## What the task requires
Output all of the data below exactly as given.
....................
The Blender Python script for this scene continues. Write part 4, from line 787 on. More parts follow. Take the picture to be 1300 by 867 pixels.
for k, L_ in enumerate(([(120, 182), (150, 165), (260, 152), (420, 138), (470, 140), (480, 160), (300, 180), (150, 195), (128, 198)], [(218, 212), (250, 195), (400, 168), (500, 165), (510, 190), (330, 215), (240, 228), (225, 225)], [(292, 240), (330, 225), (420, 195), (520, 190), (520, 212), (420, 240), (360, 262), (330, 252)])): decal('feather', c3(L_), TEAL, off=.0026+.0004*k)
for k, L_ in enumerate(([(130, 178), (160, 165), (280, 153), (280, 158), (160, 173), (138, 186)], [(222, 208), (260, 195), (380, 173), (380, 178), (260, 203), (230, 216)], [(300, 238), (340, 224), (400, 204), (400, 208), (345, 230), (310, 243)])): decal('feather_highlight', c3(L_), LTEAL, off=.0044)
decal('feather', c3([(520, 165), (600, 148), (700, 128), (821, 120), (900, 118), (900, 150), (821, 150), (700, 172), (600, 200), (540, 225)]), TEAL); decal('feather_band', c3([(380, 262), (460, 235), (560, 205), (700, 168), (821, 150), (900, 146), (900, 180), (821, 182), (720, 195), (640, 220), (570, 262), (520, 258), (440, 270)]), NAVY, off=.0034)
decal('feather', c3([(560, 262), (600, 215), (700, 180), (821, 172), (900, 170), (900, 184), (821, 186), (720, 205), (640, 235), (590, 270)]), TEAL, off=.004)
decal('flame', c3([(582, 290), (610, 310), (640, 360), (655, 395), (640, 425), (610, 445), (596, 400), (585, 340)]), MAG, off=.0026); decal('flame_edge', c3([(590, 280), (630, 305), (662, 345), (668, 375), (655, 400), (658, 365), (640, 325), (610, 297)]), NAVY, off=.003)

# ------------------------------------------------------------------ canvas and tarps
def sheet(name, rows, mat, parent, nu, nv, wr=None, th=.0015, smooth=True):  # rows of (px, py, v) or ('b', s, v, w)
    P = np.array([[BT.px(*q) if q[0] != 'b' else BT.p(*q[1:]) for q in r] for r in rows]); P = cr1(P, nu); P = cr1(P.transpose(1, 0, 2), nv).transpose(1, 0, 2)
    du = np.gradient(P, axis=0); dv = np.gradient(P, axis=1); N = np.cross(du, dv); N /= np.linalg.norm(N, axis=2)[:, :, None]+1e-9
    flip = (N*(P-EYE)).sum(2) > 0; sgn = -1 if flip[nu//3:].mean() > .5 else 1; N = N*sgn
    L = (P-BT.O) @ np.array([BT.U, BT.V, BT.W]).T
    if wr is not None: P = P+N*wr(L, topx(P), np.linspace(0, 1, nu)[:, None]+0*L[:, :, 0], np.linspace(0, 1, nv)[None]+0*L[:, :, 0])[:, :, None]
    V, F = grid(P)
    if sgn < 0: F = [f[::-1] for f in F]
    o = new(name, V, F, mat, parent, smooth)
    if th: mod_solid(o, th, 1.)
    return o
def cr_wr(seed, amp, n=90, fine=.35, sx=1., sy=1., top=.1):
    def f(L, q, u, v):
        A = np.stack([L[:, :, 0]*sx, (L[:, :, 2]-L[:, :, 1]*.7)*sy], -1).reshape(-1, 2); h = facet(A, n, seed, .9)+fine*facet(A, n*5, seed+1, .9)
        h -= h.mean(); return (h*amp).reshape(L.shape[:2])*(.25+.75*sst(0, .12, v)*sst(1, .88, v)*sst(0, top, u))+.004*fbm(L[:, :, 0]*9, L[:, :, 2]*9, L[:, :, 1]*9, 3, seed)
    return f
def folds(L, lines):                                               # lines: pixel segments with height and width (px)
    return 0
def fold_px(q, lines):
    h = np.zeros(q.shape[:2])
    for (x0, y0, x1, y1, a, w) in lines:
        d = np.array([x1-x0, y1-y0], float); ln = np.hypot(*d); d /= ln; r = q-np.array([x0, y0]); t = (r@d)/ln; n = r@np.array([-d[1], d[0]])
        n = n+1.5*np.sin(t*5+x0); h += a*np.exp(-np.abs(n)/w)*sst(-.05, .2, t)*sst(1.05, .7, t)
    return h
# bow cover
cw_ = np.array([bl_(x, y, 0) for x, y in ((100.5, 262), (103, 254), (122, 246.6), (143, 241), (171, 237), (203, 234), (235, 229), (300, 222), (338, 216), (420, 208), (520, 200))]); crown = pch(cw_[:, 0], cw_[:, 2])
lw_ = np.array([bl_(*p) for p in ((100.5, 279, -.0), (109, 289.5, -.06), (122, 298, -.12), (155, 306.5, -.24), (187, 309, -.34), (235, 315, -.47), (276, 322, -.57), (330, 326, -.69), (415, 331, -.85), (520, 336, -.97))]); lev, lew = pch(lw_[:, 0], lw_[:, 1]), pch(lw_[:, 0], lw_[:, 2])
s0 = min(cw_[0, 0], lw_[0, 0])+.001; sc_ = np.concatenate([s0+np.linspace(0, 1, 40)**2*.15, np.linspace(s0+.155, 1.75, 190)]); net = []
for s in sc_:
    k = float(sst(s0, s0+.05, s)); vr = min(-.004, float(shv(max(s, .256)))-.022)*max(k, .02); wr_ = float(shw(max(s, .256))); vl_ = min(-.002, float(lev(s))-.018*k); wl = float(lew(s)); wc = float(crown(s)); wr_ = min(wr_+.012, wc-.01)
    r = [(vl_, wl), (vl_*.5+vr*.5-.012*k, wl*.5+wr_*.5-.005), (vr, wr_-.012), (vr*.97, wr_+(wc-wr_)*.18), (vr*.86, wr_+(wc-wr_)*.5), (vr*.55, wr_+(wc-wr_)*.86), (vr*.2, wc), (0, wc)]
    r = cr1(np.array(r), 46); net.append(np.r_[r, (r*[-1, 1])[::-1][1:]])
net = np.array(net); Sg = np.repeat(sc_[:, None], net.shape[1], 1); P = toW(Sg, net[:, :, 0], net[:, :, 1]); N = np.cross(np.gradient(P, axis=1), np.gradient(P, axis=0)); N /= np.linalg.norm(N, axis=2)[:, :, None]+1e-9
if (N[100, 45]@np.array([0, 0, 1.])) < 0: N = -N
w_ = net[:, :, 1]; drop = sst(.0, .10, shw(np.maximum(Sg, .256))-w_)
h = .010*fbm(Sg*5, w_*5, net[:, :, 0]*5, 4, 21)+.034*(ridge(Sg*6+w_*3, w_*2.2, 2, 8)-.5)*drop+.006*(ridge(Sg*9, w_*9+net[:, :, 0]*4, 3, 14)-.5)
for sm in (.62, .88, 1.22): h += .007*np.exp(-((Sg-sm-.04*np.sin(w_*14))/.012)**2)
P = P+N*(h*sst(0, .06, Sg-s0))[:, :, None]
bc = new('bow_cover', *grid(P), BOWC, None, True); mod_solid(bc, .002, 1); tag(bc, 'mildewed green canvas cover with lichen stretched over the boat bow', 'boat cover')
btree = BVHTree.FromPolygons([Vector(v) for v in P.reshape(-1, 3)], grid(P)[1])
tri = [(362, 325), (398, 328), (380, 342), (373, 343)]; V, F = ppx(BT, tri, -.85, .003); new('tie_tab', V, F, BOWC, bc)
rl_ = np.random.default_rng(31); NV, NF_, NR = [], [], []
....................
## Problem solution
The Blender Python script for this scene continues. Write part 4, from line 787 on. More parts follow. Take the picture to be 1300 by 867 pixels.
for k, L_ in enumerate(([(120, 182), (150, 165), (260, 152), (420, 138), (470, 140), (480, 160), (300, 180), (150, 195), (128, 198)], [(218, 212), (250, 195), (400, 168), (500, 165), (510, 190), (330, 215), (240, 228), (225, 225)], [(292, 240), (330, 225), (420, 195), (520, 190), (520, 212), (420, 240), (360, 262), (330, 252)])): decal('feather', c3(L_), TEAL, off=.0026+.0004*k)
for k, L_ in enumerate(([(130, 178), (160, 165), (280, 153), (280, 158), (160, 173), (138, 186)], [(222, 208), (260, 195), (380, 173), (380, 178), (260, 203), (230, 216)], [(300, 238), (340, 224), (400, 204), (400, 208), (345, 230), (310, 243)])): decal('feather_highlight', c3(L_), LTEAL, off=.0044)
decal('feather', c3([(520, 165), (600, 148), (700, 128), (821, 120), (900, 118), (900, 150), (821, 150), (700, 172), (600, 200), (540, 225)]), TEAL); decal('feather_band', c3([(380, 262), (460, 235), (560, 205), (700, 168), (821, 150), (900, 146), (900, 180), (821, 182), (720, 195), (640, 220), (570, 262), (520, 258), (440, 270)]), NAVY, off=.0034)
decal('feather', c3([(560, 262), (600, 215), (700, 180), (821, 172), (900, 170), (900, 184), (821, 186), (720, 205), (640, 235), (590, 270)]), TEAL, off=.004)
decal('flame', c3([(582, 290), (610, 310), (640, 360), (655, 395), (640, 425), (610, 445), (596, 400), (585, 340)]), MAG, off=.0026); decal('flame_edge', c3([(590, 280), (630, 305), (662, 345), (668, 375), (655, 400), (658, 365), (640, 325), (610, 297)]), NAVY, off=.003)

# ------------------------------------------------------------------ canvas and tarps
def sheet(name, rows, mat, parent, nu, nv, wr=None, th=.0015, smooth=True):  # rows of (px, py, v) or ('b', s, v, w)
    P = np.array([[BT.px(*q) if q[0] != 'b' else BT.p(*q[1:]) for q in r] for r in rows]); P = cr1(P, nu); P = cr1(P.transpose(1, 0, 2), nv).transpose(1, 0, 2)
    du = np.gradient(P, axis=0); dv = np.gradient(P, axis=1); N = np.cross(du, dv); N /= np.linalg.norm(N, axis=2)[:, :, None]+1e-9
    flip = (N*(P-EYE)).sum(2) > 0; sgn = -1 if flip[nu//3:].mean() > .5 else 1; N = N*sgn
    L = (P-BT.O) @ np.array([BT.U, BT.V, BT.W]).T
    if wr is not None: P = P+N*wr(L, topx(P), np.linspace(0, 1, nu)[:, None]+0*L[:, :, 0], np.linspace(0, 1, nv)[None]+0*L[:, :, 0])[:, :, None]
    V, F = grid(P)
    if sgn < 0: F = [f[::-1] for f in F]
    o = new(name, V, F, mat, parent, smooth)
    if th: mod_solid(o, th, 1.)
    return o
def cr_wr(seed, amp, n=90, fine=.35, sx=1., sy=1., top=.1):
    def f(L, q, u, v):
        A = np.stack([L[:, :, 0]*sx, (L[:, :, 2]-L[:, :, 1]*.7)*sy], -1).reshape(-1, 2); h = facet(A, n, seed, .9)+fine*facet(A, n*5, seed+1, .9)
        h -= h.mean(); return (h*amp).reshape(L.shape[:2])*(.25+.75*sst(0, .12, v)*sst(1, .88, v)*sst(0, top, u))+.004*fbm(L[:, :, 0]*9, L[:, :, 2]*9, L[:, :, 1]*9, 3, seed)
    return f
def folds(L, lines):                                               # lines: pixel segments with height and width (px)
    return 0
def fold_px(q, lines):
    h = np.zeros(q.shape[:2])
    for (x0, y0, x1, y1, a, w) in lines:
        d = np.array([x1-x0, y1-y0], float); ln = np.hypot(*d); d /= ln; r = q-np.array([x0, y0]); t = (r@d)/ln; n = r@np.array([-d[1], d[0]])
        n = n+1.5*np.sin(t*5+x0); h += a*np.exp(-np.abs(n)/w)*sst(-.05, .2, t)*sst(1.05, .7, t)
    return h
# bow cover
cw_ = np.array([bl_(x, y, 0) for x, y in ((100.5, 262), (103, 254), (122, 246.6), (143, 241), (171, 237), (203, 234), (235, 229), (300, 222), (338, 216), (420, 208), (520, 200))]); crown = pch(cw_[:, 0], cw_[:, 2])
lw_ = np.array([bl_(*p) for p in ((100.5, 279, -.0), (109, 289.5, -.06), (122, 298, -.12), (155, 306.5, -.24), (187, 309, -.34), (235, 315, -.47), (276, 322, -.57), (330, 326, -.69), (415, 331, -.85), (520, 336, -.97))]); lev, lew = pch(lw_[:, 0], lw_[:, 1]), pch(lw_[:, 0], lw_[:, 2])
s0 = min(cw_[0, 0], lw_[0, 0])+.001; sc_ = np.concatenate([s0+np.linspace(0, 1, 40)**2*.15, np.linspace(s0+.155, 1.75, 190)]); net = []
for s in sc_:
    k = float(sst(s0, s0+.05, s)); vr = min(-.004, float(shv(max(s, .256)))-.022)*max(k, .02); wr_ = float(shw(max(s, .256))); vl_ = min(-.002, float(lev(s))-.018*k); wl = float(lew(s)); wc = float(crown(s)); wr_ = min(wr_+.012, wc-.01)
    r = [(vl_, wl), (vl_*.5+vr*.5-.012*k, wl*.5+wr_*.5-.005), (vr, wr_-.012), (vr*.97, wr_+(wc-wr_)*.18), (vr*.86, wr_+(wc-wr_)*.5), (vr*.55, wr_+(wc-wr_)*.86), (vr*.2, wc), (0, wc)]
    r = cr1(np.array(r), 46); net.append(np.r_[r, (r*[-1, 1])[::-1][1:]])
net = np.array(net); Sg = np.repeat(sc_[:, None], net.shape[1], 1); P = toW(Sg, net[:, :, 0], net[:, :, 1]); N = np.cross(np.gradient(P, axis=1), np.gradient(P, axis=0)); N /= np.linalg.norm(N, axis=2)[:, :, None]+1e-9
if (N[100, 45]@np.array([0, 0, 1.])) < 0: N = -N
w_ = net[:, :, 1]; drop = sst(.0, .10, shw(np.maximum(Sg, .256))-w_)
h = .010*fbm(Sg*5, w_*5, net[:, :, 0]*5, 4, 21)+.034*(ridge(Sg*6+w_*3, w_*2.2, 2, 8)-.5)*drop+.006*(ridge(Sg*9, w_*9+net[:, :, 0]*4, 3, 14)-.5)
for sm in (.62, .88, 1.22): h += .007*np.exp(-((Sg-sm-.04*np.sin(w_*14))/.012)**2)
P = P+N*(h*sst(0, .06, Sg-s0))[:, :, None]
bc = new('bow_cover', *grid(P), BOWC, None, True); mod_solid(bc, .002, 1); tag(bc, 'mildewed green canvas cover with lichen stretched over the boat bow', 'boat cover')
btree = BVHTree.FromPolygons([Vector(v) for v in P.reshape(-1, 3)], grid(P)[1])
tri = [(362, 325), (398, 328), (380, 342), (373, 343)]; V, F = ppx(BT, tri, -.85, .003); new('tie_tab', V, F, BOWC, bc)
rl_ = np.random.default_rng(31); NV, NF_, NR = [], [], []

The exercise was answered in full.